Tackling feminism through irony and pop symbolism

Tackling feminism through irony and pop symbolism

Konstantinos Patsios’ upcoming exhibition in Budapest and Paris is a tangle of paint, paper and irony that revisits the female form. It decodes the artist’s interest in feminine and feminist issues, using known painting metaphors long ignored by the male-dominated art world.

Using recognizable motifs from classic works of the history of art, Patsios gives his colour-soaked compositions new descriptive value through his additions and fusions. People, landscapes and symbols, recognizable or insinuated ones, are enriched with his painted interventions and make historical references or create symbolic allegories.

It is my attempt to represent the feminine figure secluded from the male gaze,  it’s a different take on what it means to portray “the fairer sex.” I blend traditional portraiture with elements of contemporary life.

Each artwork has a diverse take on the female form, though it consists of subjects depicted in a realistic manner. Fashionistas,  young girls with their heads on the clouds, chubby Renaissance figures, all mixed before polka dot patterned wallpapers.

Women appear like enchantresses, surrounded by spiritual objects to help with their daily routine, though it’s a wider experience than this, that I am narrating. I am dealing with feminine issues from motherhood to sex appeal, also with the seismic popularisation of cosmetic beauty and the terms of sensuality in a body-changing culture that is being so pervasive nowadays.

Although they may seem naïve at first sight, I think there is a strong underlying political dimension in my pictures. I use a variety of expressive media, from painting, sculpture and photography to large scale installations. Art and especially image have their own rules: they go beyond paint, brushes and paper, over to constitute a narrative. Psychoanalysis is not sufficient by itself to interpret an image. A piece of art provokes aphorisms and coincidences. It may not be in itself a cause for war, but it will always be a mirror.

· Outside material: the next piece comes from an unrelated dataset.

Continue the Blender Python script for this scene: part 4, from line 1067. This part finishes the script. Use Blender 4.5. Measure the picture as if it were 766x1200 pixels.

One of the principles in my work is the synthesis of non-matching materials, data and the completion of an unequivocal picture. Another personal obsession has to do with confusion: sometimes when the narrative is tiring to my viewer, I juxtapose a tangled mess in order to stop thinking and start seeing!

Best described as a ‘paraconceptualist’, artist Konstantinos Patsios synthesizes painting metaphors, from conceptual art and expressionism to pop art, all delivered with a sense of mockery and irony.

 My work is a synthesis of several painting metaphors, from conceptual art and expressionism to pop art, all delivered in a sense of mockery and irony and an invitation to critical discourse.

The artist’s latest exhibition, highlights a work method that Patsios self-deprecatingly describes as “a tangled mess”. He uses the idea of “femininity as a masquerade” – a set of poses adopted by women to conform to social expectations of womanhood.

I would like my work to form a new field of thinking where all contradictions are resolved and a new type of harmony governs both the visual and the logic!

The expression he uses himself to characterize his work is ‘submersion to the unconscious’, because he systematically repeats the black element as an expression of the unconscious, the dream, the total void, the end, the death. It is also a tribute to the German romantic artists of the 18th century, who brought to light unconscious phenomena, such as repressed emotions, automatic skills, hidden fears and desires.

My work has to do with the random, says Patsios. “Every little paper fragment of the city walls and every fragment of my own life are transformed into a surrealist creation that draws its force from the unconscious, adopts its unruly and free structure, expresses desires and fears through the language of the symbols and emerges through the logic of the dream, where everything is possible.”

K.N. Patsios participates in a group exhibition in Paris Salo VIII, from 17 to 21 June.